CHALLENGE => Count every line that has "part" in it and give the total, nothing more.
........
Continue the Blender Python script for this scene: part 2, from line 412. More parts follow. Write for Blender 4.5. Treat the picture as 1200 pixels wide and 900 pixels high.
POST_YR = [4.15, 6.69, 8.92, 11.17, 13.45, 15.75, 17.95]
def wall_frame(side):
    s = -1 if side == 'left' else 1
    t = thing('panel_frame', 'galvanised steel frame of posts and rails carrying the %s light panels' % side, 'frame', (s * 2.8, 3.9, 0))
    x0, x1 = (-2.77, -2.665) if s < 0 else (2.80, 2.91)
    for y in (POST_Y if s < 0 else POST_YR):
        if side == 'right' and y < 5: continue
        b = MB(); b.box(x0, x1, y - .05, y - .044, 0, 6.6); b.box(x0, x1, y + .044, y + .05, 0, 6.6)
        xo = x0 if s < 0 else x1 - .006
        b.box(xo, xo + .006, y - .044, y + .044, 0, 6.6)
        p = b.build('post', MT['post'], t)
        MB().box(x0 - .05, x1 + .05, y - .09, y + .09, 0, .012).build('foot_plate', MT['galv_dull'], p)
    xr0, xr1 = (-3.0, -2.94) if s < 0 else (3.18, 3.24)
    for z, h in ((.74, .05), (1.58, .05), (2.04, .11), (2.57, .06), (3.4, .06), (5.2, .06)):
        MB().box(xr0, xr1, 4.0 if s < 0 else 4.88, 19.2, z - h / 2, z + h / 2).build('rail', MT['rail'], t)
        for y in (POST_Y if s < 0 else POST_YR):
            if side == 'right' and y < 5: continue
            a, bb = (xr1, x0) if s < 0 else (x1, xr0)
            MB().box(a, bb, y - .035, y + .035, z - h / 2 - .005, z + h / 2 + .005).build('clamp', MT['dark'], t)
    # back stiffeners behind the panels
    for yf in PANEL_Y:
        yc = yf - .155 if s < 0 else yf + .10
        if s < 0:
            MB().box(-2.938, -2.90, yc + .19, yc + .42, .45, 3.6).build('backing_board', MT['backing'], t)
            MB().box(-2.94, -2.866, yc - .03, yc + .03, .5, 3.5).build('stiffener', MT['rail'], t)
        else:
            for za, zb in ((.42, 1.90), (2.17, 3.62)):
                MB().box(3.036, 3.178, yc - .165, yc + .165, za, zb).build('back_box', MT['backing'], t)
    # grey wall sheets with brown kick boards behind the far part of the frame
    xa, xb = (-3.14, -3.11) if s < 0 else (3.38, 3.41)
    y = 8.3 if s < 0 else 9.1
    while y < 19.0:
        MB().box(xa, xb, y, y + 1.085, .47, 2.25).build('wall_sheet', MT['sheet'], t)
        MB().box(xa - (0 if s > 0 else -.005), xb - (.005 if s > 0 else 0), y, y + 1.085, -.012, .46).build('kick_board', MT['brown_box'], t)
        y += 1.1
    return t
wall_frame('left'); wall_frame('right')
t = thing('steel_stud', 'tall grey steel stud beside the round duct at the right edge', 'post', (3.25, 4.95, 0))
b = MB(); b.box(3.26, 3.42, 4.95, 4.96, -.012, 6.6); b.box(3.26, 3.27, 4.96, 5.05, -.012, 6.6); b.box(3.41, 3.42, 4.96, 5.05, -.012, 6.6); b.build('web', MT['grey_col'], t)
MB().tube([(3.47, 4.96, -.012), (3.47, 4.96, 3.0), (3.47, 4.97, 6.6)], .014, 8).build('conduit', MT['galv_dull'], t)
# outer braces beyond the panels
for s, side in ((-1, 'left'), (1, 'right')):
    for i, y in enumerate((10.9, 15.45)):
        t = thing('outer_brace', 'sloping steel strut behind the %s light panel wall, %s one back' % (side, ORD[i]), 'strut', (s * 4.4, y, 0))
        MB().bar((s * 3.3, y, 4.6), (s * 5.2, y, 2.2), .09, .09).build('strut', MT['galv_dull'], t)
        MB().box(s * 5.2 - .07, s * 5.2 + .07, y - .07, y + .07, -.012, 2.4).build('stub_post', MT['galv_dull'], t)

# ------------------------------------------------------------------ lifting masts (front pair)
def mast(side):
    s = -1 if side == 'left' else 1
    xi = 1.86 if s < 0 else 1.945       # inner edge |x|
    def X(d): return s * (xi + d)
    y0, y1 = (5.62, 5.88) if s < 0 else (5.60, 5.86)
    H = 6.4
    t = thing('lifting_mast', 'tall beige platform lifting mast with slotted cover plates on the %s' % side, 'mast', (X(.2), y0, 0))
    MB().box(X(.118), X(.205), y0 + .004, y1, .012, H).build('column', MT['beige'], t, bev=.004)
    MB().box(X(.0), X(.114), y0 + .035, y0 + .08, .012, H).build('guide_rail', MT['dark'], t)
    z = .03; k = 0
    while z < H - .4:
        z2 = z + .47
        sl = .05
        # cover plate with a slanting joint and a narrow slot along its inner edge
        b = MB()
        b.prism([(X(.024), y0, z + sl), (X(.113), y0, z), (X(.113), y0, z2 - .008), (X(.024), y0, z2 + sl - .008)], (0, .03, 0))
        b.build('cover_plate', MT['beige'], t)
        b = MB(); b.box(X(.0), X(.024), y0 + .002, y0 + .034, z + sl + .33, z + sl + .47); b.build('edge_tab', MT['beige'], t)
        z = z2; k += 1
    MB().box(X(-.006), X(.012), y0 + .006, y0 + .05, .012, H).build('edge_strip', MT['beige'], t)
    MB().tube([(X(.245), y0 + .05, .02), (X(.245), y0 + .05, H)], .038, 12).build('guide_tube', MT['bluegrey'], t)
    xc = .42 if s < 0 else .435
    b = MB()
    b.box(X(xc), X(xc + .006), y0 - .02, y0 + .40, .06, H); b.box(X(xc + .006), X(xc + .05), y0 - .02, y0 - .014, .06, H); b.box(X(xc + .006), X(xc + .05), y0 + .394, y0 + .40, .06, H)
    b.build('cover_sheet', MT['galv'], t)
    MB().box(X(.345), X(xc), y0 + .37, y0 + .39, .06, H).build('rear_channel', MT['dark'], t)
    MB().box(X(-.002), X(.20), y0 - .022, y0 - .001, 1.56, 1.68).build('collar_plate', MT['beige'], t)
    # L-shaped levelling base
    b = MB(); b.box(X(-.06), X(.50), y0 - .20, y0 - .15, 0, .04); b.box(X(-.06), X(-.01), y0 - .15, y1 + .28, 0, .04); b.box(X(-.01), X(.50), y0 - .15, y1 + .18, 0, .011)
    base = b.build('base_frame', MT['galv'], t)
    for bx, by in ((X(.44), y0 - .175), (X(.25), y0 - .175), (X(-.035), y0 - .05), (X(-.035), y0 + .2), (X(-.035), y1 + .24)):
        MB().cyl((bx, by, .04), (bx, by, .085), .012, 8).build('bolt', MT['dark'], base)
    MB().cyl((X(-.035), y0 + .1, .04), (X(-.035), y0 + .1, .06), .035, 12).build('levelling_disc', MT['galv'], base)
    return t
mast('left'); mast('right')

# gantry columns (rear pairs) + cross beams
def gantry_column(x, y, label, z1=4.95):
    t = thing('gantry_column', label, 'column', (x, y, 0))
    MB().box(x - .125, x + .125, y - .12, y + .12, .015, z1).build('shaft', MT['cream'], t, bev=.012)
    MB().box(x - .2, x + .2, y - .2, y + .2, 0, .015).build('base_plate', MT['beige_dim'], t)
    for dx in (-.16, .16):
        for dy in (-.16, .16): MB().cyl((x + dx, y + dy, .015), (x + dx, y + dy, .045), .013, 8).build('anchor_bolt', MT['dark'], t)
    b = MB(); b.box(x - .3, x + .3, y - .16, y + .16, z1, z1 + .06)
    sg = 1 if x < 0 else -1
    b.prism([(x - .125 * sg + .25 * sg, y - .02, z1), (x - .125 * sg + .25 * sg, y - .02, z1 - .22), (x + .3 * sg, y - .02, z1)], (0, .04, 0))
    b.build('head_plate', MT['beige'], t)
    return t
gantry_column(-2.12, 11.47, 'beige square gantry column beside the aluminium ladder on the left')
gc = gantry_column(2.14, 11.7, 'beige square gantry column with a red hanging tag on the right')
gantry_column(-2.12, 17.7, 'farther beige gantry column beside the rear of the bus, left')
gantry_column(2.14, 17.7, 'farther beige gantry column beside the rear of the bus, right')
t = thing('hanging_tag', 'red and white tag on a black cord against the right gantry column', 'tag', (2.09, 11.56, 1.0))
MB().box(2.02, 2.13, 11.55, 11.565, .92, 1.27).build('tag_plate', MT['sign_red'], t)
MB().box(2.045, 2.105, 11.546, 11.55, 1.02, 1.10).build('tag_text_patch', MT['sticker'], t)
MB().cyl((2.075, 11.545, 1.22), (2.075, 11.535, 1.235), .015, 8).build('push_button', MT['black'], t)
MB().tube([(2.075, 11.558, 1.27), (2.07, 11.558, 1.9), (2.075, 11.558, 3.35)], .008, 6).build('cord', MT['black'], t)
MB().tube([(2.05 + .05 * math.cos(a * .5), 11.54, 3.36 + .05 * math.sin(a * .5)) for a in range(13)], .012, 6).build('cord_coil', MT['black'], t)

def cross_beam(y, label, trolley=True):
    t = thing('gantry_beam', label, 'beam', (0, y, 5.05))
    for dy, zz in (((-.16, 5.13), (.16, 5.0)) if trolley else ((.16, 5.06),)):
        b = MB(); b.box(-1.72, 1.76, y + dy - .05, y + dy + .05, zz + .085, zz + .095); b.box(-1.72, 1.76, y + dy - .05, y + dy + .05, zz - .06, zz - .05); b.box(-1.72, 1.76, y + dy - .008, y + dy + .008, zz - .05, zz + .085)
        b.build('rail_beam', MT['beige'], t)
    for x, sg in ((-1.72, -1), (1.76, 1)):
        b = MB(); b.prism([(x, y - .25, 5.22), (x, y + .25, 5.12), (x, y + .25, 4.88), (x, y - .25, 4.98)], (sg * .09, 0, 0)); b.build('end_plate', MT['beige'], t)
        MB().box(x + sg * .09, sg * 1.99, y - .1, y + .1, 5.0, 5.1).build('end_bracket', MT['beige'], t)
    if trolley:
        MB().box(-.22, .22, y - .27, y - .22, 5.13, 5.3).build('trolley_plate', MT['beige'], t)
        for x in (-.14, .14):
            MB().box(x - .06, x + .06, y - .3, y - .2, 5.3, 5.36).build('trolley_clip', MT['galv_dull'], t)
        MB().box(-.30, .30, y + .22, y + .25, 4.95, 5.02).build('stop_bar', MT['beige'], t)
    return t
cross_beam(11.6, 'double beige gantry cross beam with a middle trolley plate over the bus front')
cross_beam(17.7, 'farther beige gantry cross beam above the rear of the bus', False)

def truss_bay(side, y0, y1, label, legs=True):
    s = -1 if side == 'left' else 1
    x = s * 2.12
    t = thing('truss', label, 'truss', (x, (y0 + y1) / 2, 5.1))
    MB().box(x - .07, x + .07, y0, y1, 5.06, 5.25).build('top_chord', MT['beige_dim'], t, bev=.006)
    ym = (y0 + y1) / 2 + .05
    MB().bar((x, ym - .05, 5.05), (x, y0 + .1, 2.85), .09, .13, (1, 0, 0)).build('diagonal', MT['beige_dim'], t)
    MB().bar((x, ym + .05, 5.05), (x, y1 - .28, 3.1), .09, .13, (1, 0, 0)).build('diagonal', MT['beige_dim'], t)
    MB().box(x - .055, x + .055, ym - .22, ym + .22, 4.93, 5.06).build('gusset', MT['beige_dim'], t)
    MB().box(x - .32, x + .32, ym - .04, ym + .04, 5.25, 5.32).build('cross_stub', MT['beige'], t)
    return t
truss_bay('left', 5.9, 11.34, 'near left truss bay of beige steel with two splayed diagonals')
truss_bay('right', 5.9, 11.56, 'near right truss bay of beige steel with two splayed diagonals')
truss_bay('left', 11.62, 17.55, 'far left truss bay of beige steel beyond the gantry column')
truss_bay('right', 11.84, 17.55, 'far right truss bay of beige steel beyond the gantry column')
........
EXERCISE RESULT => 2